Another warning sign on a road I'm about to go on. This one says "extreme grades & sharp curves ahead". They weren't lying. 

Yeah, buddy, that's an extreme grade. For those who don't do a lot of traveling, most well traveled roads top out in the 6% range. 16% is very unusual but I was excited to give it a try. 

Since there weren't many people on the road, I could stop to take pictures every now and then. Way down there is the rest of the road.

Way down there is the Gunnison River with the road on the lower right side of the picture.

My view as I ate my lunch. The temperature was in the low 70's with a nice breeze blowing. The river was slowly passing. It was a nice lunch, not as good as Taco Bell, but still pretty good. 

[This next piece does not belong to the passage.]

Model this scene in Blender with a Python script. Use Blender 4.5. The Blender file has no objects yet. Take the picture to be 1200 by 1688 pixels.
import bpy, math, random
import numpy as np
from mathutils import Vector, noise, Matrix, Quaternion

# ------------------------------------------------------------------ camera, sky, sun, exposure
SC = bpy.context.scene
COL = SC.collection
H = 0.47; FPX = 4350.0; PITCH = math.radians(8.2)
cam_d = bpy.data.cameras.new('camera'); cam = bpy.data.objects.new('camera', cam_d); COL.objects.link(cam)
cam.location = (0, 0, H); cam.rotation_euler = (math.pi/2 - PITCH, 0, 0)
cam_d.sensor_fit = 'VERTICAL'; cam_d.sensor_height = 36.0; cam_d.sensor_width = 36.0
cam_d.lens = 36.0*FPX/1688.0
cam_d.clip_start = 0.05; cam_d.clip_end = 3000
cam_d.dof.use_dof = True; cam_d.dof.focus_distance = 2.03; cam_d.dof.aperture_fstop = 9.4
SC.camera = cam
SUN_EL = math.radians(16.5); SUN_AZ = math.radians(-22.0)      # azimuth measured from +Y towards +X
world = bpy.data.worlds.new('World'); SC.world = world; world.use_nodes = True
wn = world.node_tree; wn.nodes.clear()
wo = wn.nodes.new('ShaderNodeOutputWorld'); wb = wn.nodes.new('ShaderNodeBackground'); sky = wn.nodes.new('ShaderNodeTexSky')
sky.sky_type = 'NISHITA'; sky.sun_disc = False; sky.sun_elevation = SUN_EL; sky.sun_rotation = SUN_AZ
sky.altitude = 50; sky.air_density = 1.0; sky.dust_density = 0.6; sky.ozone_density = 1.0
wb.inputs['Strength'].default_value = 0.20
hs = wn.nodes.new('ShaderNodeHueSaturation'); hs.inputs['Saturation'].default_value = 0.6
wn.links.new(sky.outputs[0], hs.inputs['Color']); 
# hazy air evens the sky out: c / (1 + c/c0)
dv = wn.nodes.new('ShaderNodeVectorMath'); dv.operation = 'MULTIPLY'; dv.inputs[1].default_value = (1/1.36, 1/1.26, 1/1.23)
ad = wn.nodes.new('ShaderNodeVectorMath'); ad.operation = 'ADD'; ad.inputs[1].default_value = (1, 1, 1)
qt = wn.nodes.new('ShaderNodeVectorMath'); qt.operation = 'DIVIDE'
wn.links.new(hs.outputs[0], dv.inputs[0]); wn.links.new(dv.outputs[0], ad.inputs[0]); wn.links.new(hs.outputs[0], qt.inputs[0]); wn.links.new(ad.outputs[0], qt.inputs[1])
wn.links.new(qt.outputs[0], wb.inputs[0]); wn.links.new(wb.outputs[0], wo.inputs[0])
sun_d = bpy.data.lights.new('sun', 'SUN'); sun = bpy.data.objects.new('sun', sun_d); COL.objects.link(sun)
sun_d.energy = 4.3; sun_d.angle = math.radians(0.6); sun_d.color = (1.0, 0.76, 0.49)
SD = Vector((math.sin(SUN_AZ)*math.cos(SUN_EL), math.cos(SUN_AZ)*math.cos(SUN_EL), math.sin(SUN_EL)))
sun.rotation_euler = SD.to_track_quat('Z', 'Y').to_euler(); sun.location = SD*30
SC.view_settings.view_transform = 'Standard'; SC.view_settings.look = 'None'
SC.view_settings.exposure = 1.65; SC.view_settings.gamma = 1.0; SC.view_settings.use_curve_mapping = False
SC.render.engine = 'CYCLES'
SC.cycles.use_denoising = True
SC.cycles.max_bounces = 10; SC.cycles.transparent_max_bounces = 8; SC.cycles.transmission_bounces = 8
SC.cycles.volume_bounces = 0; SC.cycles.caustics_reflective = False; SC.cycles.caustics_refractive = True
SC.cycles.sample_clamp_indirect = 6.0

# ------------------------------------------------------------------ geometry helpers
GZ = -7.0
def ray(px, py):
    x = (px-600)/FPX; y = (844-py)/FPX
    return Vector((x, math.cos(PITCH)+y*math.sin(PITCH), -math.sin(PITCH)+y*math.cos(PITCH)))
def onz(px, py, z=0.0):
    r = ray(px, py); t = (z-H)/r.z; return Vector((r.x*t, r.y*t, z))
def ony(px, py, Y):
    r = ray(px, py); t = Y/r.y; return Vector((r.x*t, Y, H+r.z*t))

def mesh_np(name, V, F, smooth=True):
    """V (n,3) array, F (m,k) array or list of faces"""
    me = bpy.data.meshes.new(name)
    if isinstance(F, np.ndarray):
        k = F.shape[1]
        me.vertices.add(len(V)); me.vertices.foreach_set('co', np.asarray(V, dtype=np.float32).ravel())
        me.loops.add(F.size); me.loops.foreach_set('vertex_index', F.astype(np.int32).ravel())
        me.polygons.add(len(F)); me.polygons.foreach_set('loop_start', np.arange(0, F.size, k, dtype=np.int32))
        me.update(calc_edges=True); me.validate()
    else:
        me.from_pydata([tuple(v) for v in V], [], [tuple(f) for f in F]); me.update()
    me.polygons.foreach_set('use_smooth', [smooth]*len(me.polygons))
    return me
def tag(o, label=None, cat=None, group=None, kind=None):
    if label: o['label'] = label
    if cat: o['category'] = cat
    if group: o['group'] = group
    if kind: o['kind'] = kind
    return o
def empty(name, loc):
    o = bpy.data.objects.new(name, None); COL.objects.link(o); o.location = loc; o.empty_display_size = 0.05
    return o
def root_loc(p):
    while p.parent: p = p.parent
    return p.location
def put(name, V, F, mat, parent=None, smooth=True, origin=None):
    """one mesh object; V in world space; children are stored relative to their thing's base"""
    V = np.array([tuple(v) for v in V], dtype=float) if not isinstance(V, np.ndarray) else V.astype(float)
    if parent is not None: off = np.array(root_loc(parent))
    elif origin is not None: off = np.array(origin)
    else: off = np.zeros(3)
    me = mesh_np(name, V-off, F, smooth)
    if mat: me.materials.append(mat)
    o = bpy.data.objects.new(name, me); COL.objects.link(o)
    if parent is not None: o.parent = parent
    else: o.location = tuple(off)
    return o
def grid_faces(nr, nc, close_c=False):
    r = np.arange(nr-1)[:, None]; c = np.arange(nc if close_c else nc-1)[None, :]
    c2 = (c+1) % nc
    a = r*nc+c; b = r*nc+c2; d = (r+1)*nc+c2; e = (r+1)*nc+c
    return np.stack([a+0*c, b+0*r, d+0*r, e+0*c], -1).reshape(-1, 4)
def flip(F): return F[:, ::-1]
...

The rest of the national park is located on the top of a mesa and includes several turnouts where you can take a short walk to the edge of the canyon and look down into it or across at the other side. I think I may be getting jaded because I couldn't get excited about some of the places. I guess after the Grand Canyon, Palo Duro, Royal Gorge, Canyonlands, etc, a person gets a little burned out seeing places like this, even when it is spread out over a few years. I seem to be running out of patience in seeing some of the things I wanted to see. The mountains and canyons are pretty, but like Reagan said of the Redwood Trees, "once you've seen one, you've see them all." I need to think on this jaded attitude some more. Maybe I just need a change of scenery since I've been at this campground for four days. 
One of the views from up top of the park while looking down at the valley. You can see some snow still on the mountains in the distance.

A different view of some different mountains but a little closer this time.

I found a bench but it was occupied. 

Some more mountains. They almost look fake, it real life as well as in this picture. 

Going down from the park there is another rare road sign. I'm not sure what it is called, "snake sign"?

As I was driving back to the campground this deer/elk (I've given up trying to ID them) ran out in front of me. It stopped in my lane, looked at me, then jogged on across. I was at a complete stop when I took this picture. 

I can tell when I'm getting close to the campground when I can see the Blue Mesa lake. 

Tomorrow is moving day and it will be a short tow of 50 miles to Montrose, Colorado. Montrose is actually closer to the National Park than my current campground but I planned to stop there as a backup campground to make sure I was able to visit the park. I'm not sure if I will re-visit the park or go see another place I learned of today. Time will tell.

A rain storm is blowing in with thunder, rain and dropping temperatures. I like these kind of storms. 

Ya'll take care of each other. I'll Cya down the road.